The latest data on credit conditions released by the Bank of Ghana reveals that over the 12 month period up to February 2019, Ghana’s banks have been giving an increasing proportion of their loan portfolios to foreign owned enterprises as compared with that given to indigenously owned enterprises.
To be sure, indigenous enterprise still holds a much large share of bank credit outstanding than foreign enterprise but this is only to be expected considering the relative sizes of each segment of corporate Ghana. This situation is also in part because indigenous enterprises are capital deficient compared to their foreign owned counterparts and thus require more credit to carry out their business activities.
The increasing proportion of bank credit being given to foreign rather than indigenous enterprises can easily be ascribed to the recent consolidation in Ghana’s banking industry which has resulted from the forced liquidation of several insolvent indigenous banks and the failure of some others to meet the new GHc400 million minimum capital requirement set by the BoG. Afterall this was widely expected and indeed formed the crux of the argument for indigenous banks being given preferential treatment by their regulator and government itself. True to the conventional wisdom, indigenous banks now have a smaller market share than hitherto and consequently, indigenous private enterprise is getting a smaller share of the banking industry’s overall credit.
However, while the conventional wisdom is correct in its results it is not quite so in the causes of those results. Simply put, the reluctance of banks to lend to indigenous enterprise is not because of their indigenous identity, which foreign banks hold against them; it is because indigenous enterprises on average, clearly have a much higher loan repayment default rate than their foreign owned counterparts and indeed account for a much larger proportion of the banks non-performing loans, relative to their overall indebtedness than the foreign owned enterprises do.

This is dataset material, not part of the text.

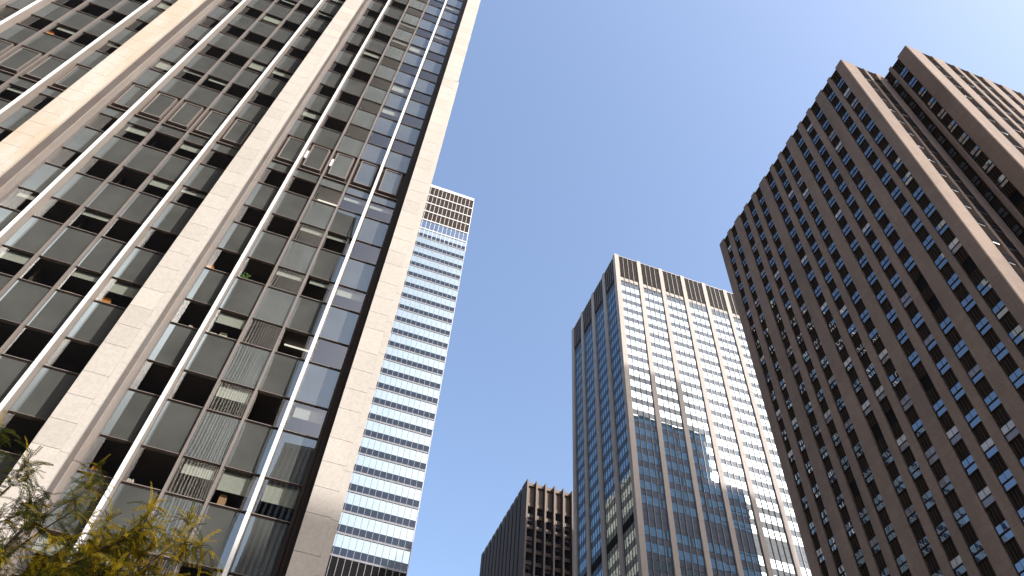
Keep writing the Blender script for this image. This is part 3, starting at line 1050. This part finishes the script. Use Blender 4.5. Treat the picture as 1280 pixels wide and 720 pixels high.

While banking industry commentators and economic analysts have the luxury of being able to demand affirmative action by banks in Ghana towards the financing needs of indigenous enterprise – as a means of accelerating the country’s economic growth and development and enhancing local living standards – the banks themselves have no such luxury. They are required to take credit decisions that ensure the safety of depositors funds and the optimization of shareholders investments and in Ghana today, the performance data indicates that both objectives are better achieved by lending to foreign owned enterprises rather than indigenously owned enterprises.
It is instructive that both types of enterprises operate in exactly the same business operating environment. This means that the difference in loan default rate emanates from either differences in management quality, differences in commitment to repay loans, or both.
Here, differing ownership and start up capital structures between indigenous and foreign owned enterprises are very instructive. The typical foreign owned enterprise comprises partners who put up most of their start up capital in the form of equity and who largely employ professionals in key positions. The typical indigenous enterprise on the other hand is family owned, relies inordinately on loan financing which in Ghana is prohibitively expensive, because entrepreneurs do not want partners and indeed go on to appoint family members to key positions even though they often are unfit.
This illustrates the fact that indigenous enterprises need to improve their corporate governance quality rather than just sit back and complain that foreign owned banks in particular discriminate against them. It is instructive that well managed indigenous enterprises that are not overleveraged get the loan financing they need. The rest should learn from them.
If they do not they will be left behind and even their complaints will no longer be held when they topple over the abyss due to inadequate financing to stay in business.